What about electronic protections? On the front lines, both Russia and Ukraine use electronic jamming tools to break radio links between drones and their operators. That works to some extent in a battlefield situation, but because jammers typically operate at short range, an airbase would need to be blanketed in them. “They must be deployed and monitored 24/7,” says Bunker.

That creates its own problems. Operation Spiderweb used commercial cellphone networks, but attackers might use any frequency to control their drones, and jamming every frequency may not be an option. “Jammers interfere with friendly signals too,” says Kallenborn. “To prevent such an attack, we may need to accept greater risk to friendly operations.”

In addition, the SBU says its drones were designed to anticipate jamming and were fitted with a an AI backup system that guided them to targets without operator input. Such drones are essentially immune to jamming,

That leaves kinetic measures, otherwise known as shooting down the drones. The Russian airbases were well protected against conventional air attacks with surface-to-air missiles and mobile anti-aircraft units, but these couldn’t detect or engage the small drones.

“Such weapons systems need advanced acquisition and targeting capabilities to have any chance of taking down an armed UAS,” says Bunker. “If humans are operating them, they have to be dispersed throughout a facility for defensive coverage and manned 24/7, which creates an immense personnel and economic burden.”

Automated defences offer a potential solution, and Ukraine is already deploying AI-controlled anti-drone machinegun turrets to protect cities against Russian attacks using large Shahed drones.
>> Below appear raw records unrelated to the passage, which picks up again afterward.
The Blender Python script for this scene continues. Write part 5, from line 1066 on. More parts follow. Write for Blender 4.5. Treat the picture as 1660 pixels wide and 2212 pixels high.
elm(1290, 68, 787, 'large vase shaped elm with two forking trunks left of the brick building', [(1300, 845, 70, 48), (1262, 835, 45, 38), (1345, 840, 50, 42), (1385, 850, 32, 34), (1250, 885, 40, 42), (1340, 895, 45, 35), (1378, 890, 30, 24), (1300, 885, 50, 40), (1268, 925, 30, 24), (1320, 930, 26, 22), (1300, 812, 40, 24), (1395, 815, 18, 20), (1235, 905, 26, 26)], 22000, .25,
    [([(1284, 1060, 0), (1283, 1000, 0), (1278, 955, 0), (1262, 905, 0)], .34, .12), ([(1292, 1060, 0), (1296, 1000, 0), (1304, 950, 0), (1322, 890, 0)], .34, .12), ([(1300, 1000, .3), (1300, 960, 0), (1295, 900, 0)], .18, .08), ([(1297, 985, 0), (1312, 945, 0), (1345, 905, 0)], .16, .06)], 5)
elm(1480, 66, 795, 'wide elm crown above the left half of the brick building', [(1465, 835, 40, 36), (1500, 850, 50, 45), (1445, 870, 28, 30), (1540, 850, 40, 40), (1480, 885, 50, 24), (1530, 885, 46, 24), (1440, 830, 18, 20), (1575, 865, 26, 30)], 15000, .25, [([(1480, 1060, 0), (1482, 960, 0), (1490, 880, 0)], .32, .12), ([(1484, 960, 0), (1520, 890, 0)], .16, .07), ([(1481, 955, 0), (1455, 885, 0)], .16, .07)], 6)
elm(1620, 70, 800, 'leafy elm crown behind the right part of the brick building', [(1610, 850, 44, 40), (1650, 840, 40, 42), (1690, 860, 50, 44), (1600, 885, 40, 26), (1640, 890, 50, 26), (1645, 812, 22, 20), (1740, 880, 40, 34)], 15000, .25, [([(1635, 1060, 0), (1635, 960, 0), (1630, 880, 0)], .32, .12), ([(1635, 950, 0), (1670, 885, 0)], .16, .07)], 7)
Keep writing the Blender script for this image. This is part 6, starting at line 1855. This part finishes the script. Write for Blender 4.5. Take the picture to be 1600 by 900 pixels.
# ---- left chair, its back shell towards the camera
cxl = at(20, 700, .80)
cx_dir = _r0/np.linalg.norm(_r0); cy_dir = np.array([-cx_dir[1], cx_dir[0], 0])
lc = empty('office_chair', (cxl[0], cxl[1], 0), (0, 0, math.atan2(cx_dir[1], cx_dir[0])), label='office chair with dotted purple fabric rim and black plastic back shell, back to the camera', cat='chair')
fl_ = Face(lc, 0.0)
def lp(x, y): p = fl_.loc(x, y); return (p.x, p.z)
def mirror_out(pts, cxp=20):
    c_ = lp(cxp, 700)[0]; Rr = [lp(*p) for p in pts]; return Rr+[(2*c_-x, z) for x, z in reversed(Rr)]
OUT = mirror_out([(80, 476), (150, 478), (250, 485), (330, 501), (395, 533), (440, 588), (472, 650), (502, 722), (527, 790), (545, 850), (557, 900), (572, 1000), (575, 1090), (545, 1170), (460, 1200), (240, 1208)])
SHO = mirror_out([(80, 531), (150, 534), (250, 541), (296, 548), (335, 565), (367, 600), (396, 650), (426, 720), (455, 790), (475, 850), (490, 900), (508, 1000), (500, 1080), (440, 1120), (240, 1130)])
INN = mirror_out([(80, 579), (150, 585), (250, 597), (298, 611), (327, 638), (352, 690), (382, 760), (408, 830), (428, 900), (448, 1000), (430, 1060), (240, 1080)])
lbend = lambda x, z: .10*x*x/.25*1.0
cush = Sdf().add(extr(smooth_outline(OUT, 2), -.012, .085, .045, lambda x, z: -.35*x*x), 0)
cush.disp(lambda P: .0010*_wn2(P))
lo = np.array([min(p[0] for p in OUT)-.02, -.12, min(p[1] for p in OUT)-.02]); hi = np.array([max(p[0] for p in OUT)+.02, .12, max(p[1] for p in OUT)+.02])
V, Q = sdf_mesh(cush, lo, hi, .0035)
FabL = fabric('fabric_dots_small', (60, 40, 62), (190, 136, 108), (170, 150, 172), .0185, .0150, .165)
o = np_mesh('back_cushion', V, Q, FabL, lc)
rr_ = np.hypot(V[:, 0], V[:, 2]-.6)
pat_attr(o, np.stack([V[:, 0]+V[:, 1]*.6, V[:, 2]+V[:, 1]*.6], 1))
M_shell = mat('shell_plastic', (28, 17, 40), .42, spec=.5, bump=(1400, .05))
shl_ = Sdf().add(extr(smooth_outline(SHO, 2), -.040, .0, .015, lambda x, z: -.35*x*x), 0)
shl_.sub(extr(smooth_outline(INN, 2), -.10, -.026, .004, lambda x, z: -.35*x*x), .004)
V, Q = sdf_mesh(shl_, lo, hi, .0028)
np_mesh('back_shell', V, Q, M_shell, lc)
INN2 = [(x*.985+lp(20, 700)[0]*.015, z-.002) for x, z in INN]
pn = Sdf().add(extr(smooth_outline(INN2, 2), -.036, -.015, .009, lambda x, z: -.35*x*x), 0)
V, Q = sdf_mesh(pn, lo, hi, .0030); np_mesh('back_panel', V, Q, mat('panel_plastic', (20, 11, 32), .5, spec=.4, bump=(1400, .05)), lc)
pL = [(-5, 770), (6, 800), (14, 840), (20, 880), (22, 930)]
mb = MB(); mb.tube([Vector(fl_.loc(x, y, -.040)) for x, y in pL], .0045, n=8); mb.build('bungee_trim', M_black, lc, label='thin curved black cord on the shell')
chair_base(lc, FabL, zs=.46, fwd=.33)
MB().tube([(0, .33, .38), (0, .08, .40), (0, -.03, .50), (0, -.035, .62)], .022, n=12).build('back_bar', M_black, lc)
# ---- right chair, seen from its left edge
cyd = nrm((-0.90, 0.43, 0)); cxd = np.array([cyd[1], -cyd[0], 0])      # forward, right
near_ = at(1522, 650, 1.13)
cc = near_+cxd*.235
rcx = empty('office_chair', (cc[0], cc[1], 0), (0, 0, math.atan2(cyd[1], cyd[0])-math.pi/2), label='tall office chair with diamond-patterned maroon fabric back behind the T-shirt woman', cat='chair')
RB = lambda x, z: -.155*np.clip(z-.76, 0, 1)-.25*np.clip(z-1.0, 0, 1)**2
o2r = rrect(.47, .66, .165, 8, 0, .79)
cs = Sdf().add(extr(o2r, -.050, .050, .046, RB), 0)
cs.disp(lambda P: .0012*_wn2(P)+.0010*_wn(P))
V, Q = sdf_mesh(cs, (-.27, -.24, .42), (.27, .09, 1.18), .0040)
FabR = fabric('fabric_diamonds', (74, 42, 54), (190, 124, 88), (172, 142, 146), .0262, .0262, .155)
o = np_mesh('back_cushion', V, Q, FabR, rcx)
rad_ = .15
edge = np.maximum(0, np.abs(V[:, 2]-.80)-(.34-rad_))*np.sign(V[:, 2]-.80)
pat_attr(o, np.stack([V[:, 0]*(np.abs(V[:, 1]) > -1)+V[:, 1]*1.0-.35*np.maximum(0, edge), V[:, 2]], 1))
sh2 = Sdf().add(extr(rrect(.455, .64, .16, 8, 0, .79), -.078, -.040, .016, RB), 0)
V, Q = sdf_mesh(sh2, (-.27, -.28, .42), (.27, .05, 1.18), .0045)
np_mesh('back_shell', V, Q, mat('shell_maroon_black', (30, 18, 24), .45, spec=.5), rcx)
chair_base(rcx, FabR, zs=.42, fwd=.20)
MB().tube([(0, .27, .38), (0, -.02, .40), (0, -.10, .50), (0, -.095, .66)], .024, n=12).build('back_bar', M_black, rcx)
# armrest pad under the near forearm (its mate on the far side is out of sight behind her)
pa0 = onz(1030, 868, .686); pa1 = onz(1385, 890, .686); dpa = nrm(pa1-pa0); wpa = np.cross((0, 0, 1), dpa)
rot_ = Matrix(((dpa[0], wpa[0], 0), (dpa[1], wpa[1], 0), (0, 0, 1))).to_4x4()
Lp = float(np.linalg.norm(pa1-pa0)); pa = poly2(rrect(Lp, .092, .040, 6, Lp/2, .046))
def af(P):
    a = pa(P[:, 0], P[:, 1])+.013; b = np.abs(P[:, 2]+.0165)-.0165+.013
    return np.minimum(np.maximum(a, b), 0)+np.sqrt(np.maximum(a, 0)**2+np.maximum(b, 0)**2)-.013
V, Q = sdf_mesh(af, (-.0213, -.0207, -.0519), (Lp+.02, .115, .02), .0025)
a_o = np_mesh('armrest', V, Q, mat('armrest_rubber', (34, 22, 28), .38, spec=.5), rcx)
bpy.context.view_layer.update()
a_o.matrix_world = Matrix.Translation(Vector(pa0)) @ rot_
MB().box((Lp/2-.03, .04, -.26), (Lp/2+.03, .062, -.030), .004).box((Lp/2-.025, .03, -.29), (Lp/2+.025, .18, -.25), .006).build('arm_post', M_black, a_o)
But despite costing around $100,000 each, turrets like these could easily be outmatched by the smaller, cheaper drones used in Operation Spiderweb. “Massed drones may present a challenge,” says Kallenborn.

In short, there are no good solutions – and yet, militaries urgently need to find a way to mitigate this imminent threat. A US Air Force general recently told a Senate committee that there were over 350 instances of unauthorised drones flying over military bases inside the US in 2024 alone. US airbases in the UK have also seen similar drone incursions.

“Although many are certainly just hobbyists, at least some are certainly adversarial,” says Kallenborn. Those adversarial drones are most likely to be collecting intelligence, rather than attempting an attack – for now, he says. “If we were at war with China, that could change.”

All of this means that a repeat of Operation Spiderweb, whether in Russia or elsewhere, is looking very possible. “This goes well beyond even being a major vulnerability gap,” says Bunker. “The dyke can’t be plugged. It’s literally crumbling in front of us and will soon burst.”